Communiqué de presse - Déflation au Japon, Abenomics et leçons pour la zone euro

Sept ans après l’émergence de la crise financière mondiale, l’économie de la zone euro ne semble pas encore s’être remise : sur l’ensemble de la période récente, les taux de croissance sont demeurés fort en deçà de ceux observés avant la crise et les taux d’inflation ont été faibles, et parfois même négatifs. Cette combinaison d’une stagnation de l’activité économique et d’une faible inflation/déflation est depuis longtemps déjà le propre de l’économie nippone.

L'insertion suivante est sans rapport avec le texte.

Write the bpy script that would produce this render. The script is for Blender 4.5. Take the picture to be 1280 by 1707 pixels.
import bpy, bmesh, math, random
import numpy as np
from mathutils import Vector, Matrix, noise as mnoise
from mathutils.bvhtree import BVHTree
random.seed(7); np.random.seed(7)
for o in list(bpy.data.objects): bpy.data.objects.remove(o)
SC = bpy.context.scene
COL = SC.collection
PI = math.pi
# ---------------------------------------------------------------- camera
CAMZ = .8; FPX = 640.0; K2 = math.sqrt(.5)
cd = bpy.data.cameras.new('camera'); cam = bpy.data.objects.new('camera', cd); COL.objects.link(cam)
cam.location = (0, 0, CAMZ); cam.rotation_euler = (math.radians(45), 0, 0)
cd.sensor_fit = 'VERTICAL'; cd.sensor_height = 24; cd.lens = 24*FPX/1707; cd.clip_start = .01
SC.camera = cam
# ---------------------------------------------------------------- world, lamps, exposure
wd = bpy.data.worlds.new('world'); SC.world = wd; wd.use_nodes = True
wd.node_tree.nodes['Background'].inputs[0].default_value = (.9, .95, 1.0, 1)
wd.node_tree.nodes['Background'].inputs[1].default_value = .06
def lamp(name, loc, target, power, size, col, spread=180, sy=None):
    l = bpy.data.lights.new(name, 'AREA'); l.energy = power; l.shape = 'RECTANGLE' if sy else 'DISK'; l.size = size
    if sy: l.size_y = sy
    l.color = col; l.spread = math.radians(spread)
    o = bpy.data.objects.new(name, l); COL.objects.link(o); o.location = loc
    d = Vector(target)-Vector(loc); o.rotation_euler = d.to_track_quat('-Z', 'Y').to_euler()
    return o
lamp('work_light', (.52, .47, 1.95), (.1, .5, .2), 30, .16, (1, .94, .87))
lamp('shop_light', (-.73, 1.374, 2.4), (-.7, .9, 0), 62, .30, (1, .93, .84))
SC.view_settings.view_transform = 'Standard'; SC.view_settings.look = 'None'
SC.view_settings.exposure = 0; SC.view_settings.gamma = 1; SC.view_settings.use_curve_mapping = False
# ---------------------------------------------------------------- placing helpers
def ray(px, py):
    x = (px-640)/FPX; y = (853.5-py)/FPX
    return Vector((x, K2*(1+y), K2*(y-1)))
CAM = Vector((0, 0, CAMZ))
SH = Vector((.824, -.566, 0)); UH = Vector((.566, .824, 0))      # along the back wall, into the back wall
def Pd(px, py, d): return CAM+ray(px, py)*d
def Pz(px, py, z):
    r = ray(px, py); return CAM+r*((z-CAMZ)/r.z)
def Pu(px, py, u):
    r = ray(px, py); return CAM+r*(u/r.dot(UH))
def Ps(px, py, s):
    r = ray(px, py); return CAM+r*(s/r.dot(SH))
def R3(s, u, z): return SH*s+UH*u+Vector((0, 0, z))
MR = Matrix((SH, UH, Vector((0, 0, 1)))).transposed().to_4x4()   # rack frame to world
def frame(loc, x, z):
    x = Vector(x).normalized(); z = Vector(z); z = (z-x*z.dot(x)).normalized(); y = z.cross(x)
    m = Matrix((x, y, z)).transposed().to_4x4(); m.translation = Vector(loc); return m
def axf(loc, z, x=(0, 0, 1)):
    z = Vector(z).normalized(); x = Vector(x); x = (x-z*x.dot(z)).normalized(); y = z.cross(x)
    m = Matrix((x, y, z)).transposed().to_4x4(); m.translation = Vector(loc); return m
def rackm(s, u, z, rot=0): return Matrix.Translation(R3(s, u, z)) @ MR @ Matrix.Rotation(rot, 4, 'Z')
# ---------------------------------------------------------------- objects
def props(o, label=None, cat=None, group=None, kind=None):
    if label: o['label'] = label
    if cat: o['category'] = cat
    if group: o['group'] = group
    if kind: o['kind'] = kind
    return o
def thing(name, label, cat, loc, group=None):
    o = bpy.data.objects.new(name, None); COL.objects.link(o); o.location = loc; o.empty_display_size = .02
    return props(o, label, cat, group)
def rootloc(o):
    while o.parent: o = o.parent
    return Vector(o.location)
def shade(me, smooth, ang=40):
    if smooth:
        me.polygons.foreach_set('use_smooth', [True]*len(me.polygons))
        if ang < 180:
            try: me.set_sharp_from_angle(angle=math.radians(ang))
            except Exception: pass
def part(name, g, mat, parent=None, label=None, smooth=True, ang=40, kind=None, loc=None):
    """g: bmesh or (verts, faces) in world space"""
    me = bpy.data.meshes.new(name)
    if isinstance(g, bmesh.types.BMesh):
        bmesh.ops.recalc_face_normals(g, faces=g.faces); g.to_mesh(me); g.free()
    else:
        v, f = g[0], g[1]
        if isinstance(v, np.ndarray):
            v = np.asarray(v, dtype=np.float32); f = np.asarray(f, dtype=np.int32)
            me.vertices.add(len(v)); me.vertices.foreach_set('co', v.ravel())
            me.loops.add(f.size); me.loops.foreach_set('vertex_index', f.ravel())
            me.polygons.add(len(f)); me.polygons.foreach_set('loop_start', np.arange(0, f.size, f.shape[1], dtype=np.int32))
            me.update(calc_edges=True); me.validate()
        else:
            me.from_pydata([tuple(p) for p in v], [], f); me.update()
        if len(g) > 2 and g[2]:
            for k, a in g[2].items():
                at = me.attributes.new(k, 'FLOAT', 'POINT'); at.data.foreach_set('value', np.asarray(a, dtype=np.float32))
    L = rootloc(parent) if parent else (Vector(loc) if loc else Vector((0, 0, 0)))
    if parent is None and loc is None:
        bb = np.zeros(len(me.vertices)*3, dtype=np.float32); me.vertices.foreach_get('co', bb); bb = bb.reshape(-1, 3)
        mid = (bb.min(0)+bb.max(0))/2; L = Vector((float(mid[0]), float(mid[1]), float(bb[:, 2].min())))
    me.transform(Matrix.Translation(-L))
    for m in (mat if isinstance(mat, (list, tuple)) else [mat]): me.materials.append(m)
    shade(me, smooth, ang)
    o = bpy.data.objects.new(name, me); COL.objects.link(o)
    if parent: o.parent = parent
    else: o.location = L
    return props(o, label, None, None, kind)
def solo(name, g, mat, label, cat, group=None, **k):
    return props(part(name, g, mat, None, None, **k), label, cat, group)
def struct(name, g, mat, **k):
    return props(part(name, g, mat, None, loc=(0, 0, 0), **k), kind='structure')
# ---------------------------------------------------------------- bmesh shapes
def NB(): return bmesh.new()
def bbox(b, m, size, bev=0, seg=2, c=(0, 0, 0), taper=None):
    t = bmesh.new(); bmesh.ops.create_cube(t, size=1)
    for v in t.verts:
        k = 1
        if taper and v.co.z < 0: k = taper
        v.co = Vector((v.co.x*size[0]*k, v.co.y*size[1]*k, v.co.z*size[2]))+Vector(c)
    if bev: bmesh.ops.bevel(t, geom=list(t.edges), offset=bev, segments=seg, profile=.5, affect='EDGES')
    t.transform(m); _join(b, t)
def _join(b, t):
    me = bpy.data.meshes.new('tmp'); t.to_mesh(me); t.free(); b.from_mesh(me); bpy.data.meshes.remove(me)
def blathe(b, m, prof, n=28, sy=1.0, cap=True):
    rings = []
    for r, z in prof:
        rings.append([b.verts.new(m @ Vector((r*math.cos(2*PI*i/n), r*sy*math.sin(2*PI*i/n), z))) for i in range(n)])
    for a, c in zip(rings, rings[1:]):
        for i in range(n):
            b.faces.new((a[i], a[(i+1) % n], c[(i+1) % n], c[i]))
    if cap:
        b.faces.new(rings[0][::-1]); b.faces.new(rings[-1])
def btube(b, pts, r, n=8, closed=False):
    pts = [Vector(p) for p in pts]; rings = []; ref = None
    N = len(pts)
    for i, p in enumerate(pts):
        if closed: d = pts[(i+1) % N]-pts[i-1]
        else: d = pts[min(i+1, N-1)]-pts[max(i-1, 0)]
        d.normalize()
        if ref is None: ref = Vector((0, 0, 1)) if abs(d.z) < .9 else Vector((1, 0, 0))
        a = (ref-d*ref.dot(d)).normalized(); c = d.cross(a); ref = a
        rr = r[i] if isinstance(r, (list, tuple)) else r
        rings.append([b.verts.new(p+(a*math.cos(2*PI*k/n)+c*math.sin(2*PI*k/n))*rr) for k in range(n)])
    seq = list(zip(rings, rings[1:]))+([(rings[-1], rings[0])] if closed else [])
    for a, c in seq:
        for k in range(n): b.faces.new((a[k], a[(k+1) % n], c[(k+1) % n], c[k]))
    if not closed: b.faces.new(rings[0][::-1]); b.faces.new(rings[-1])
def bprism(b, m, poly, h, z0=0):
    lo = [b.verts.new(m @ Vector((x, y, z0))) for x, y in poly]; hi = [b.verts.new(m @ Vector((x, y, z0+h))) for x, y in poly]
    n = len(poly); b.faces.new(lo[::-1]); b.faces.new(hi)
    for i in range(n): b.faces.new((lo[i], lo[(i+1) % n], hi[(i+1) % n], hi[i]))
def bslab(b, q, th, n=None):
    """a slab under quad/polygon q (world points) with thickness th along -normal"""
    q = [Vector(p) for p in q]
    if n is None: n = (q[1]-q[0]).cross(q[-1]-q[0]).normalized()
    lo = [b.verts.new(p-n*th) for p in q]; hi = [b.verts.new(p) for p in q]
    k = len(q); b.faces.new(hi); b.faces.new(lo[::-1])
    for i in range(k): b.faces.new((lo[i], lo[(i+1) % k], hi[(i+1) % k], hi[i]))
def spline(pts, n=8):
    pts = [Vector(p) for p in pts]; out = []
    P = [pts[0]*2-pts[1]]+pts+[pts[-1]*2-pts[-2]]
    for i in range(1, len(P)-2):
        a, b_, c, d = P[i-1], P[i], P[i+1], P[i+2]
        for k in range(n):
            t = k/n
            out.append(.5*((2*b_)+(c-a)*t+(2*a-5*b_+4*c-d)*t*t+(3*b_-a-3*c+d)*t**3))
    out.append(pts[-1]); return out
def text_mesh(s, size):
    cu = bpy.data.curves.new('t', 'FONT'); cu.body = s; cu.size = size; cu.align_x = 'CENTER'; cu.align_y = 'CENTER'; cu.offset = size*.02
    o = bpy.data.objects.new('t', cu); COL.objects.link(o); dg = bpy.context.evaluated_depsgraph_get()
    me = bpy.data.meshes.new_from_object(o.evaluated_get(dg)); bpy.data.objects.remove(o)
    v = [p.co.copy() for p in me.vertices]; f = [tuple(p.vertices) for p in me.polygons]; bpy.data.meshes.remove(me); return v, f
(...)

Les similitudes entre la situation actuelle dans la zone euro et celle qui règne au Japon depuis deux décennies sont le point de départ du présent article, qui examine notamment les leçons à tirer de l’expérience japonaise pour la zone euro.

À la suite de l’éclatement d’une importante bulle financière et immobilière au début des années 1990, l’économie japonaise a été confrontée à une récession de bilan et à une crise bancaire. La récession de bilan s’est notamment caractérisée par la volonté du secteur des entreprises de privilégier le remboursement de ses dettes, au détriment de l’investissement. Elle a nécessité une intervention vigoureuse des autorités publiques dans le but de soutenir la demande agrégée. Bien que latente, la crise bancaire ne s’est véritablement déployée qu’en 1997, alors que sévissait la crise asiatique. Entraînant la faillite de plusieurs institutions financières d’envergure dans son sillage, elle a forcé la reconnaissance des crédits non performants qui pesaient depuis un temps déjà sur l’économie réelle et a conduit à la recapitalisation publique du secteur bancaire.

Tenant compte du fait que la déflation japonaise, bien que persistante, est restée modérée, et que l’économie ne s’est pas enfoncée dans une spirale déflationniste, il peut en réalité être argué que l’économie nippone a évolué, entre le début des années 1990 et le début des années 2000, vers un nouvel équilibre. Dans le cadre de ce dernier, le taux d’intérêt nominal serait proche de 0 et l’inflation négative, mais le taux de croissance réel correspondrait, tout comme c’était le cas auparavant, à son niveau potentiel. Cette idée est corroborée par l’analyse de la croissance réelle par tête et par personne en âge de travailler, qui démontre que, depuis les années 2000, les performances du Japon ont plutôt été bonnes comparativement à celles de la zone euro et des États-Unis. À ce titre, il y a lieu de relativiser quelque peu le qualificatif de décennie perdue généralement attribué aux années 1990 et d’y renoncer purement et simplement pour les années 2000.

Bien que l’économie japonaise semble croître à son niveau potentiel, le nouvel équilibre atteint n’est toutefois pas dénué de coûts. Un régime déflationniste tel que celui qui la caractérise réduit en effet la capacité de la banque centrale de stimuler l’activité économique en cas de choc négatif et accroît dès lors le risque de stagnation séculaire. Tenant compte de cela, le programme économique dit « Abenomics », introduit en avril 2013, vise précisément à mettre un terme à la longue période de déflation qu’a traversée le Japon et à dynamiser l’économie du pays tout en veillant à la soutenabilité à long terme de sa dette publique.

L’expérience japonaise de ces 25 dernières années permet de tirer trois enseignements majeurs. Premièrement, il y a lieu de prévenir plutôt que de guérir les crises financières. Bien que cette leçon apparaisse aujourd’hui comme évidente, la grande récession donne à penser que les dirigeants avaient, jusqu’il y a peu, insuffisamment appris des événements survenus au Japon. Deuxièmement, il est crucial de préserver un bon ancrage des anticipations d’inflation. Une fois inscrite dans l’ADN de l’économie, la déflation est en effet difficile à combattre, et remettre les anticipations d’inflation sur les rails requiert l’adoption de mesures extrêmes. Troisièmement, il importe de réagir à une récession de bilan de manière prompte et coordonnée, pour maximiser l’impact des mesures adoptées et pour faciliter les ajustements qui s’imposent. L’ensemble des domaines de la politique macroéconomique doivent par ailleurs être activés en vue de soutenir à la fois l’offre et la demande. Enfin, la réalité japonaise démontre que les coûts de la déflation dépendent des caractéristiques d’une économie, et plus spécifiquement de sa flexibilité nominale. Dans la mesure où cette dernière semble moins grande dans la zone euro et où la perte de l’instrument du taux de change requiert des ajustements des prix domestiques pour pallier la perte de compétitivité, le coût de la déflation risque bien d’y être supérieur. La nécessité de combattre tout risque de déflation dans la zone euro n’en ressort que plus grande.